▸ **Data block**:

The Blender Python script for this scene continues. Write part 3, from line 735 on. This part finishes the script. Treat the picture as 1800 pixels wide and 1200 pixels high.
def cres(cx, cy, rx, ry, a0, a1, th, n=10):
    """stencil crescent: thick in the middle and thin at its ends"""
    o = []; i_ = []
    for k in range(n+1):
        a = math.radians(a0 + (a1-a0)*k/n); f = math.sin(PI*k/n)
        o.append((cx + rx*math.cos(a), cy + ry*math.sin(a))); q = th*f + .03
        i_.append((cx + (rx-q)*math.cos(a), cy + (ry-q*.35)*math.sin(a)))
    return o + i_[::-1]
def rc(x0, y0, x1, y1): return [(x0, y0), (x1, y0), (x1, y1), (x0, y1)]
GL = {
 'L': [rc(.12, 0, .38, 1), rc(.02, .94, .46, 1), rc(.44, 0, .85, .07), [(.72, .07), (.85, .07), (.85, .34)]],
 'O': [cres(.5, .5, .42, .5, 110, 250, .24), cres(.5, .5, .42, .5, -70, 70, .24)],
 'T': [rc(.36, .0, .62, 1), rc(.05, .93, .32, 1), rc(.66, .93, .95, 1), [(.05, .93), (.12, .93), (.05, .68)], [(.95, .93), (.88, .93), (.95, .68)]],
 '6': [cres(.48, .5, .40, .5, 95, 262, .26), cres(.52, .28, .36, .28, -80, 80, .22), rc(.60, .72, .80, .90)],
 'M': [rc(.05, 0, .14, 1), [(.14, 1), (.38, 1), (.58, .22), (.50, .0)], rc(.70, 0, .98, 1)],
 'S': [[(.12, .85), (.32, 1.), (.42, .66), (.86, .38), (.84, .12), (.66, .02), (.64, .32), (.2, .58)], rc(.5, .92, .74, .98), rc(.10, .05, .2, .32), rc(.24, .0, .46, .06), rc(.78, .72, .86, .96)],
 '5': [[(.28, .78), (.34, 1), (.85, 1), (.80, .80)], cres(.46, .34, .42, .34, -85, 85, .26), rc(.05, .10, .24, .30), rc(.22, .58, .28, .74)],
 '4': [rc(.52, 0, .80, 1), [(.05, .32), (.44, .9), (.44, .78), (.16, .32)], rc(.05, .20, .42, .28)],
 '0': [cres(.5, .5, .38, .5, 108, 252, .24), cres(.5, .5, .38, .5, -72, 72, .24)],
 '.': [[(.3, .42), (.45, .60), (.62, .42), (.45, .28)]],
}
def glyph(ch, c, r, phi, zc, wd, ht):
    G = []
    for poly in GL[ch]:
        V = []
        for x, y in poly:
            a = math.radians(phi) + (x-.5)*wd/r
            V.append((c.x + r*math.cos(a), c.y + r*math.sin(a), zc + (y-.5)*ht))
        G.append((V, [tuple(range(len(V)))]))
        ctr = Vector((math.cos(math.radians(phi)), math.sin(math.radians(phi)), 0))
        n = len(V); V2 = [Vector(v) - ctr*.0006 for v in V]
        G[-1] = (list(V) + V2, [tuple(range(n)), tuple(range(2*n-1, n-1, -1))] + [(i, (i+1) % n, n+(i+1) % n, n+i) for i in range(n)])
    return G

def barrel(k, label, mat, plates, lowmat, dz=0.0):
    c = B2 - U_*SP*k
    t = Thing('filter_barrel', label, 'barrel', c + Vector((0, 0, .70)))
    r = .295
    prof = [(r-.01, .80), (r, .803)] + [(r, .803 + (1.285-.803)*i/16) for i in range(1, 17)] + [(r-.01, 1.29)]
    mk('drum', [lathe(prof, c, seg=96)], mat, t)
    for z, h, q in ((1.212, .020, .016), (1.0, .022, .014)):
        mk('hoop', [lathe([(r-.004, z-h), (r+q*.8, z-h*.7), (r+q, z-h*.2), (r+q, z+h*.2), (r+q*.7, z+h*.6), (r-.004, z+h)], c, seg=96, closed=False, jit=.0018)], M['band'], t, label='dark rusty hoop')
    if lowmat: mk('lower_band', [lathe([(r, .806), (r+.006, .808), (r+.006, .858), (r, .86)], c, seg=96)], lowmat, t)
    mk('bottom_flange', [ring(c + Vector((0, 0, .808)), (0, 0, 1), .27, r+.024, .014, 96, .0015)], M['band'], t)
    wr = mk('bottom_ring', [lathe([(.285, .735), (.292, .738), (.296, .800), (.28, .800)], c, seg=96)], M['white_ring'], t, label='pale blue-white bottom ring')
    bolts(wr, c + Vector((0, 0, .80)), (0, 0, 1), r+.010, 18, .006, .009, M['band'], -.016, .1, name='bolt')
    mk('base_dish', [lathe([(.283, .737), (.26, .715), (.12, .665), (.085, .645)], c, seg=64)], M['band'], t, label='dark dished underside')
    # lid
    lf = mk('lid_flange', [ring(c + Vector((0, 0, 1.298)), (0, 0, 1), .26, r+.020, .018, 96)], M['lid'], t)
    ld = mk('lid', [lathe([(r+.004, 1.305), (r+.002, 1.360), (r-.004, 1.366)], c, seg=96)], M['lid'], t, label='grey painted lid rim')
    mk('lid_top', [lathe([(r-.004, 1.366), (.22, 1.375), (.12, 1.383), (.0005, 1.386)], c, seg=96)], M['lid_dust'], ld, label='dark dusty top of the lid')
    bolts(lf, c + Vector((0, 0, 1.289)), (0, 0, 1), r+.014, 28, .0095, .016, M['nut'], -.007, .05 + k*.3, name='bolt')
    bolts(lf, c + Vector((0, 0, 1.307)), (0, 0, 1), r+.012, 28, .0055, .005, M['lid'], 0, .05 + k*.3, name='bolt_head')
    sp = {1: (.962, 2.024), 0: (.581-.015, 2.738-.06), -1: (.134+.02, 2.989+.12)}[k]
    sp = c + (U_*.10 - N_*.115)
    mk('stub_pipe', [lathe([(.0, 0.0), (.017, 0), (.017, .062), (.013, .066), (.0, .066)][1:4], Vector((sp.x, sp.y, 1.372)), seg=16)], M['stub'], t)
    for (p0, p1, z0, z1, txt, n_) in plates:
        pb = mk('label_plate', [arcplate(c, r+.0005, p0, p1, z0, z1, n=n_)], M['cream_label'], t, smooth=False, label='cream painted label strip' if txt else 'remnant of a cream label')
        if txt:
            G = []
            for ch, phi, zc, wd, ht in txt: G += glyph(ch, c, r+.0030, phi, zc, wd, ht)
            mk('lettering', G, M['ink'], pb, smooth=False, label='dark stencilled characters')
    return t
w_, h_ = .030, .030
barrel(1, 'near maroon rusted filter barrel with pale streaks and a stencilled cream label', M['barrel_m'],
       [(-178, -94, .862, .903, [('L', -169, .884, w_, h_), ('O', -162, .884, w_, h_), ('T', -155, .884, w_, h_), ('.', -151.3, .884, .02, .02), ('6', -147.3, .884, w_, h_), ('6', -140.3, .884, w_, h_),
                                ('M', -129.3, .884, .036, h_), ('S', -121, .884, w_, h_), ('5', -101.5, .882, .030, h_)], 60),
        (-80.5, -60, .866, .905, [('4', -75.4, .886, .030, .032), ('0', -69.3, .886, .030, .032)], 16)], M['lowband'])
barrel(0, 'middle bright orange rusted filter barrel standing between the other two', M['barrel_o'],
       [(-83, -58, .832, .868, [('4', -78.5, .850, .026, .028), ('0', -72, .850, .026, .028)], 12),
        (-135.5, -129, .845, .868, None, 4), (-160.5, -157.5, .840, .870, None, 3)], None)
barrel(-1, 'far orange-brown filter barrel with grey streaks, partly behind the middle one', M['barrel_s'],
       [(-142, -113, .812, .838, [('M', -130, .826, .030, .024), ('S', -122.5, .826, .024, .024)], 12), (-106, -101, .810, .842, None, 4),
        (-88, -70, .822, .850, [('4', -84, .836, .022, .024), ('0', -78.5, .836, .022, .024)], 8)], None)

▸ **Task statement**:
Type out the material again exactly as presented.

▸ **Final result**:
The Blender Python script for this scene continues. Write part 3, from line 735 on. This part finishes the script. Treat the picture as 1800 pixels wide and 1200 pixels high.
def cres(cx, cy, rx, ry, a0, a1, th, n=10):
    """stencil crescent: thick in the middle and thin at its ends"""
    o = []; i_ = []
    for k in range(n+1):
        a = math.radians(a0 + (a1-a0)*k/n); f = math.sin(PI*k/n)
        o.append((cx + rx*math.cos(a), cy + ry*math.sin(a))); q = th*f + .03
        i_.append((cx + (rx-q)*math.cos(a), cy + (ry-q*.35)*math.sin(a)))
    return o + i_[::-1]
def rc(x0, y0, x1, y1): return [(x0, y0), (x1, y0), (x1, y1), (x0, y1)]
GL = {
 'L': [rc(.12, 0, .38, 1), rc(.02, .94, .46, 1), rc(.44, 0, .85, .07), [(.72, .07), (.85, .07), (.85, .34)]],
 'O': [cres(.5, .5, .42, .5, 110, 250, .24), cres(.5, .5, .42, .5, -70, 70, .24)],
 'T': [rc(.36, .0, .62, 1), rc(.05, .93, .32, 1), rc(.66, .93, .95, 1), [(.05, .93), (.12, .93), (.05, .68)], [(.95, .93), (.88, .93), (.95, .68)]],
 '6': [cres(.48, .5, .40, .5, 95, 262, .26), cres(.52, .28, .36, .28, -80, 80, .22), rc(.60, .72, .80, .90)],
 'M': [rc(.05, 0, .14, 1), [(.14, 1), (.38, 1), (.58, .22), (.50, .0)], rc(.70, 0, .98, 1)],
 'S': [[(.12, .85), (.32, 1.), (.42, .66), (.86, .38), (.84, .12), (.66, .02), (.64, .32), (.2, .58)], rc(.5, .92, .74, .98), rc(.10, .05, .2, .32), rc(.24, .0, .46, .06), rc(.78, .72, .86, .96)],
 '5': [[(.28, .78), (.34, 1), (.85, 1), (.80, .80)], cres(.46, .34, .42, .34, -85, 85, .26), rc(.05, .10, .24, .30), rc(.22, .58, .28, .74)],
 '4': [rc(.52, 0, .80, 1), [(.05, .32), (.44, .9), (.44, .78), (.16, .32)], rc(.05, .20, .42, .28)],
 '0': [cres(.5, .5, .38, .5, 108, 252, .24), cres(.5, .5, .38, .5, -72, 72, .24)],
 '.': [[(.3, .42), (.45, .60), (.62, .42), (.45, .28)]],
}
def glyph(ch, c, r, phi, zc, wd, ht):
    G = []
    for poly in GL[ch]:
        V = []
        for x, y in poly:
            a = math.radians(phi) + (x-.5)*wd/r
            V.append((c.x + r*math.cos(a), c.y + r*math.sin(a), zc + (y-.5)*ht))
        G.append((V, [tuple(range(len(V)))]))
        ctr = Vector((math.cos(math.radians(phi)), math.sin(math.radians(phi)), 0))
        n = len(V); V2 = [Vector(v) - ctr*.0006 for v in V]
        G[-1] = (list(V) + V2, [tuple(range(n)), tuple(range(2*n-1, n-1, -1))] + [(i, (i+1) % n, n+(i+1) % n, n+i) for i in range(n)])
    return G

def barrel(k, label, mat, plates, lowmat, dz=0.0):
    c = B2 - U_*SP*k
    t = Thing('filter_barrel', label, 'barrel', c + Vector((0, 0, .70)))
    r = .295
    prof = [(r-.01, .80), (r, .803)] + [(r, .803 + (1.285-.803)*i/16) for i in range(1, 17)] + [(r-.01, 1.29)]
    mk('drum', [lathe(prof, c, seg=96)], mat, t)
    for z, h, q in ((1.212, .020, .016), (1.0, .022, .014)):
        mk('hoop', [lathe([(r-.004, z-h), (r+q*.8, z-h*.7), (r+q, z-h*.2), (r+q, z+h*.2), (r+q*.7, z+h*.6), (r-.004, z+h)], c, seg=96, closed=False, jit=.0018)], M['band'], t, label='dark rusty hoop')
    if lowmat: mk('lower_band', [lathe([(r, .806), (r+.006, .808), (r+.006, .858), (r, .86)], c, seg=96)], lowmat, t)
    mk('bottom_flange', [ring(c + Vector((0, 0, .808)), (0, 0, 1), .27, r+.024, .014, 96, .0015)], M['band'], t)
    wr = mk('bottom_ring', [lathe([(.285, .735), (.292, .738), (.296, .800), (.28, .800)], c, seg=96)], M['white_ring'], t, label='pale blue-white bottom ring')
    bolts(wr, c + Vector((0, 0, .80)), (0, 0, 1), r+.010, 18, .006, .009, M['band'], -.016, .1, name='bolt')
    mk('base_dish', [lathe([(.283, .737), (.26, .715), (.12, .665), (.085, .645)], c, seg=64)], M['band'], t, label='dark dished underside')
    # lid
    lf = mk('lid_flange', [ring(c + Vector((0, 0, 1.298)), (0, 0, 1), .26, r+.020, .018, 96)], M['lid'], t)
    ld = mk('lid', [lathe([(r+.004, 1.305), (r+.002, 1.360), (r-.004, 1.366)], c, seg=96)], M['lid'], t, label='grey painted lid rim')
    mk('lid_top', [lathe([(r-.004, 1.366), (.22, 1.375), (.12, 1.383), (.0005, 1.386)], c, seg=96)], M['lid_dust'], ld, label='dark dusty top of the lid')
    bolts(lf, c + Vector((0, 0, 1.289)), (0, 0, 1), r+.014, 28, .0095, .016, M['nut'], -.007, .05 + k*.3, name='bolt')
    bolts(lf, c + Vector((0, 0, 1.307)), (0, 0, 1), r+.012, 28, .0055, .005, M['lid'], 0, .05 + k*.3, name='bolt_head')
    sp = {1: (.962, 2.024), 0: (.581-.015, 2.738-.06), -1: (.134+.02, 2.989+.12)}[k]
    sp = c + (U_*.10 - N_*.115)
    mk('stub_pipe', [lathe([(.0, 0.0), (.017, 0), (.017, .062), (.013, .066), (.0, .066)][1:4], Vector((sp.x, sp.y, 1.372)), seg=16)], M['stub'], t)
    for (p0, p1, z0, z1, txt, n_) in plates:
        pb = mk('label_plate', [arcplate(c, r+.0005, p0, p1, z0, z1, n=n_)], M['cream_label'], t, smooth=False, label='cream painted label strip' if txt else 'remnant of a cream label')
        if txt:
            G = []
            for ch, phi, zc, wd, ht in txt: G += glyph(ch, c, r+.0030, phi, zc, wd, ht)
            mk('lettering', G, M['ink'], pb, smooth=False, label='dark stencilled characters')
    return t
w_, h_ = .030, .030
barrel(1, 'near maroon rusted filter barrel with pale streaks and a stencilled cream label', M['barrel_m'],
       [(-178, -94, .862, .903, [('L', -169, .884, w_, h_), ('O', -162, .884, w_, h_), ('T', -155, .884, w_, h_), ('.', -151.3, .884, .02, .02), ('6', -147.3, .884, w_, h_), ('6', -140.3, .884, w_, h_),
                                ('M', -129.3, .884, .036, h_), ('S', -121, .884, w_, h_), ('5', -101.5, .882, .030, h_)], 60),
        (-80.5, -60, .866, .905, [('4', -75.4, .886, .030, .032), ('0', -69.3, .886, .030, .032)], 16)], M['lowband'])
barrel(0, 'middle bright orange rusted filter barrel standing between the other two', M['barrel_o'],
       [(-83, -58, .832, .868, [('4', -78.5, .850, .026, .028), ('0', -72, .850, .026, .028)], 12),
        (-135.5, -129, .845, .868, None, 4), (-160.5, -157.5, .840, .870, None, 3)], None)
barrel(-1, 'far orange-brown filter barrel with grey streaks, partly behind the middle one', M['barrel_s'],
       [(-142, -113, .812, .838, [('M', -130, .826, .030, .024), ('S', -122.5, .826, .024, .024)], 12), (-106, -101, .810, .842, None, 4),
        (-88, -70, .822, .850, [('4', -84, .836, .022, .024), ('0', -78.5, .836, .022, .024)], 8)], None)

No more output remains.